EXERCISE DETAILS
Starting at the first line of the data below, retype every line up to and including the one containing "d = ray(x, y); return CAM + d * (Y / d.y)".

DATA SEGMENT
────────────────

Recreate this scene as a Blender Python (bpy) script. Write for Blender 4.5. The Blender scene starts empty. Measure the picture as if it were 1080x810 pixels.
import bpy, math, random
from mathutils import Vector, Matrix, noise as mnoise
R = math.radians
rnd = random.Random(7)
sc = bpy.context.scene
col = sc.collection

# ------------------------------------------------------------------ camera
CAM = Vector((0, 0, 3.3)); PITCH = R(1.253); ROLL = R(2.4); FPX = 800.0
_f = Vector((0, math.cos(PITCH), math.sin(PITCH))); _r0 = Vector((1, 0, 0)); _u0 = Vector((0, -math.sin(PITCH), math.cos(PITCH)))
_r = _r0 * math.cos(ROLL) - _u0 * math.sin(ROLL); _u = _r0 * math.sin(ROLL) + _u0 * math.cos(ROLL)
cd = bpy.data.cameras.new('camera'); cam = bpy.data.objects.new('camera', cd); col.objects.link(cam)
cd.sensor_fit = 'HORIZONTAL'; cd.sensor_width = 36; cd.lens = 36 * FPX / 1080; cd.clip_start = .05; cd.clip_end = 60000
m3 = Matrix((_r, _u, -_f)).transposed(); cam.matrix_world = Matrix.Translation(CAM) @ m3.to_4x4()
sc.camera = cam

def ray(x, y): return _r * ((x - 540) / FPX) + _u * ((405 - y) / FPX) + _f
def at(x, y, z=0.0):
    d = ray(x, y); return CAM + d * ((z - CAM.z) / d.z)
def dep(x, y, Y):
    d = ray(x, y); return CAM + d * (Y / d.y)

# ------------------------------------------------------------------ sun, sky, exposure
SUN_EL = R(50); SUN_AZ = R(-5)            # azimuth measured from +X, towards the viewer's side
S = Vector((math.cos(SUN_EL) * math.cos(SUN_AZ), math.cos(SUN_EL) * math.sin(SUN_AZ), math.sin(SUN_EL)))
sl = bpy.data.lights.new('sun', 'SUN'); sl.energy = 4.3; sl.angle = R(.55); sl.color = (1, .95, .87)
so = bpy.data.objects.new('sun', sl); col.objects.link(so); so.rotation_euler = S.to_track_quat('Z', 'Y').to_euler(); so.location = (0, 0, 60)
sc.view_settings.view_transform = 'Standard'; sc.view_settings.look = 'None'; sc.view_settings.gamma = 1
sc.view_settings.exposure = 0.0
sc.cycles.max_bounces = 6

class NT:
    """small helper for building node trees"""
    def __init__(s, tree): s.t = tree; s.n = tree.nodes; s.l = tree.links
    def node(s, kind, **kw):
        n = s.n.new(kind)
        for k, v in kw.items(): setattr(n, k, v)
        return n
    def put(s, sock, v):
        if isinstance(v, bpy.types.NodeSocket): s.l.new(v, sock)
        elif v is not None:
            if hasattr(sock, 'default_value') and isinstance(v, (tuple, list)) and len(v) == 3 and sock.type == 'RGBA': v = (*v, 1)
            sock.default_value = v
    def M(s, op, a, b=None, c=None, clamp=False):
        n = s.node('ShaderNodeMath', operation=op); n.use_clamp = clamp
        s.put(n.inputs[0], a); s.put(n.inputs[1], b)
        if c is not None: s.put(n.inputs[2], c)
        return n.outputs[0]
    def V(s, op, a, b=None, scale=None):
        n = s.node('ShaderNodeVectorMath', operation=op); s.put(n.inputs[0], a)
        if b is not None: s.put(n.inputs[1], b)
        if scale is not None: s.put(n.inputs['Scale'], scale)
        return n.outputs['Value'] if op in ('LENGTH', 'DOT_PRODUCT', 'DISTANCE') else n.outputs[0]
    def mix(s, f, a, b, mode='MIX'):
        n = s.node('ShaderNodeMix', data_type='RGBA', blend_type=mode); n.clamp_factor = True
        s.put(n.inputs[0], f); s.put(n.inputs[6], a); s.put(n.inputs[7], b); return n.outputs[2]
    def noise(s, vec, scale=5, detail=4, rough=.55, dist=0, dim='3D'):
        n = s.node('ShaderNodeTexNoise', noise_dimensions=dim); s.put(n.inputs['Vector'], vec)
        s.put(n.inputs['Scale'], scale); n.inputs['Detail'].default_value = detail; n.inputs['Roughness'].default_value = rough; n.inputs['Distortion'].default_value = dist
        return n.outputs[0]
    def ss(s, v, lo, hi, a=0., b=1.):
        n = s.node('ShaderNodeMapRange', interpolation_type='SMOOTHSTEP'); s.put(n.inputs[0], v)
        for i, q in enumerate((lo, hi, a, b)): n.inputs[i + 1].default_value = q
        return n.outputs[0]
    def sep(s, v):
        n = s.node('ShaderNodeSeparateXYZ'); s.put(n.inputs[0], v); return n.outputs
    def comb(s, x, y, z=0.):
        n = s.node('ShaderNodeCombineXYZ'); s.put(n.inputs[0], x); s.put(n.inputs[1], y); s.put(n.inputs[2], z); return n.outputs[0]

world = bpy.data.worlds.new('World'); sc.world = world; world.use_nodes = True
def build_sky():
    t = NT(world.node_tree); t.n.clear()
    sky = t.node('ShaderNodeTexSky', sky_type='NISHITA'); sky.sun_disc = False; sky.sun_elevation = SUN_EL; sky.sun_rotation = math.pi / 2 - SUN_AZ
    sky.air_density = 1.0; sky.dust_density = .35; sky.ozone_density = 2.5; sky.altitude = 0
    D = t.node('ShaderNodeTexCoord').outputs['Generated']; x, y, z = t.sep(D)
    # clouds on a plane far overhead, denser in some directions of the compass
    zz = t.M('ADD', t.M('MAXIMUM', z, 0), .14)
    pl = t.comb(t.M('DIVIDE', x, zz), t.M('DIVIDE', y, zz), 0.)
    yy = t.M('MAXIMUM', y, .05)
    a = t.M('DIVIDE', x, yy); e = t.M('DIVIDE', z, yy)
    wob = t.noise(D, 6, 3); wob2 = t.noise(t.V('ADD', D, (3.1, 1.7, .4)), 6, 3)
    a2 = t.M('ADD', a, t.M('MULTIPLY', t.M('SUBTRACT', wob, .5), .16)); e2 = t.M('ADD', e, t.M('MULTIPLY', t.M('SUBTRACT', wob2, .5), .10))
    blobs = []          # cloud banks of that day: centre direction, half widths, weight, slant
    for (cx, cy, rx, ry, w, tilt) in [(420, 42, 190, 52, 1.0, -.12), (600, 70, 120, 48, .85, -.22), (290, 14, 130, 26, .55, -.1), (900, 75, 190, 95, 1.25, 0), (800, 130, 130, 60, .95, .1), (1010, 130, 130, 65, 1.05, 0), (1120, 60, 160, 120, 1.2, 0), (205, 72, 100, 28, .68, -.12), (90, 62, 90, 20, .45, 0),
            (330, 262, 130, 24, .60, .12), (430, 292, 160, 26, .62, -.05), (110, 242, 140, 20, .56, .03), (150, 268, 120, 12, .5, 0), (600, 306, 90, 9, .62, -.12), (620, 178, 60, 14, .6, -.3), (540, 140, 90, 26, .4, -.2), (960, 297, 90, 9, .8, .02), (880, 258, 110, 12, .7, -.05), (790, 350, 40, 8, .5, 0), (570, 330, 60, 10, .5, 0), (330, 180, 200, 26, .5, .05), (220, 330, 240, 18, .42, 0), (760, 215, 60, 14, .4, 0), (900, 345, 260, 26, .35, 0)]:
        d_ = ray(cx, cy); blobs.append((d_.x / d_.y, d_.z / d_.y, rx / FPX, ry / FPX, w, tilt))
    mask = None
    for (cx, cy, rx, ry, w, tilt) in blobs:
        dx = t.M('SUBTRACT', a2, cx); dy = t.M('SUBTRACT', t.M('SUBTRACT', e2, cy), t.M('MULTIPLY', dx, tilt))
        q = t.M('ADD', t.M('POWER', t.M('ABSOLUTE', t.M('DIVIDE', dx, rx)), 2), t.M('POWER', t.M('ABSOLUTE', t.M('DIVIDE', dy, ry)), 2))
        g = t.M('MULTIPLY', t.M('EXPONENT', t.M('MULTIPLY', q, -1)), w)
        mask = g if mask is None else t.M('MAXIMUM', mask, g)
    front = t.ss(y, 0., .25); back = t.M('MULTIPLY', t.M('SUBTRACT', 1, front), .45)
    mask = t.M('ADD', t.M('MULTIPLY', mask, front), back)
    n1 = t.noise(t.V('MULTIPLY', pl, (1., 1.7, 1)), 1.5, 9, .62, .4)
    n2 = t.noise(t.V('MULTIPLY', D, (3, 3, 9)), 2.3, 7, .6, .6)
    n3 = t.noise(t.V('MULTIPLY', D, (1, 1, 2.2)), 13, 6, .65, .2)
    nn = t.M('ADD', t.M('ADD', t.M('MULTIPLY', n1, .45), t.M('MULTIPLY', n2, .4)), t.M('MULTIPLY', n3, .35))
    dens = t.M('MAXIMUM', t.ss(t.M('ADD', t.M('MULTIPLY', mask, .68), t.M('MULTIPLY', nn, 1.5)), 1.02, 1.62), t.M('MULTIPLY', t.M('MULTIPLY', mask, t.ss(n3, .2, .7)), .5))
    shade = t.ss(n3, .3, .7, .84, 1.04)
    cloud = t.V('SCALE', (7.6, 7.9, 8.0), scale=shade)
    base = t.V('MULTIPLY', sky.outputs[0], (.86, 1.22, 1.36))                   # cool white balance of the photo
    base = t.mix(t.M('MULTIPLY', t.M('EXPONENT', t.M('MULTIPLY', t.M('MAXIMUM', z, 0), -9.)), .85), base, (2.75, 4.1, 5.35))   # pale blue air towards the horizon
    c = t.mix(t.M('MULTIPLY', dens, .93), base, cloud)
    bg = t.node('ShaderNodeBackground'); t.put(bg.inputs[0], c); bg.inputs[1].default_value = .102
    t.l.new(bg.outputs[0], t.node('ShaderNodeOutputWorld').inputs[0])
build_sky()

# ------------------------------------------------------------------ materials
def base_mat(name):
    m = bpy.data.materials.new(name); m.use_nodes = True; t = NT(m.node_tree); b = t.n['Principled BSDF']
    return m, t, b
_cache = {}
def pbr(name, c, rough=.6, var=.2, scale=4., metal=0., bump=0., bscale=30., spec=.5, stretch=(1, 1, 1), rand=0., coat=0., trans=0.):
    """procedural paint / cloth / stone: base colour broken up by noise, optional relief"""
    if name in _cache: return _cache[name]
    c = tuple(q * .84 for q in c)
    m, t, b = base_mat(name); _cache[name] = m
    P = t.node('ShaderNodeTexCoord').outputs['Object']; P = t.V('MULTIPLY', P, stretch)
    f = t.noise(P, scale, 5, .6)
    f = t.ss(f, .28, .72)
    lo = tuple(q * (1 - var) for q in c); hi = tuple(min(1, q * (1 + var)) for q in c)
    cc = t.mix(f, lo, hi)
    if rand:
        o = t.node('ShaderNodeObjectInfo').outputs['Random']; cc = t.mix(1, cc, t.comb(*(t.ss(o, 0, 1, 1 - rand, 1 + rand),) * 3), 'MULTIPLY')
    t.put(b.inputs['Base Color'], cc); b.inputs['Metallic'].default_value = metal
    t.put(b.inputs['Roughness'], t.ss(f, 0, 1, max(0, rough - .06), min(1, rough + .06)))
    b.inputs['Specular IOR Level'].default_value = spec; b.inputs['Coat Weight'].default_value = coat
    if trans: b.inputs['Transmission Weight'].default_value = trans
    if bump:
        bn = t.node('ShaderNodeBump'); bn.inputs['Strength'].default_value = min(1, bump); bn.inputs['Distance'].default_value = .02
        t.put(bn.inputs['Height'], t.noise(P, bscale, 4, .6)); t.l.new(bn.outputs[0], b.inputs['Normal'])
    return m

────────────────

EXERCISE ANSWER
Recreate this scene as a Blender Python (bpy) script. Write for Blender 4.5. The Blender scene starts empty. Measure the picture as if it were 1080x810 pixels.
import bpy, math, random
from mathutils import Vector, Matrix, noise as mnoise
R = math.radians
rnd = random.Random(7)
sc = bpy.context.scene
col = sc.collection

# ------------------------------------------------------------------ camera
CAM = Vector((0, 0, 3.3)); PITCH = R(1.253); ROLL = R(2.4); FPX = 800.0
_f = Vector((0, math.cos(PITCH), math.sin(PITCH))); _r0 = Vector((1, 0, 0)); _u0 = Vector((0, -math.sin(PITCH), math.cos(PITCH)))
_r = _r0 * math.cos(ROLL) - _u0 * math.sin(ROLL); _u = _r0 * math.sin(ROLL) + _u0 * math.cos(ROLL)
cd = bpy.data.cameras.new('camera'); cam = bpy.data.objects.new('camera', cd); col.objects.link(cam)
cd.sensor_fit = 'HORIZONTAL'; cd.sensor_width = 36; cd.lens = 36 * FPX / 1080; cd.clip_start = .05; cd.clip_end = 60000
m3 = Matrix((_r, _u, -_f)).transposed(); cam.matrix_world = Matrix.Translation(CAM) @ m3.to_4x4()
sc.camera = cam

def ray(x, y): return _r * ((x - 540) / FPX) + _u * ((405 - y) / FPX) + _f
def at(x, y, z=0.0):
    d = ray(x, y); return CAM + d * ((z - CAM.z) / d.z)
def dep(x, y, Y):
    d = ray(x, y); return CAM + d * (Y / d.y)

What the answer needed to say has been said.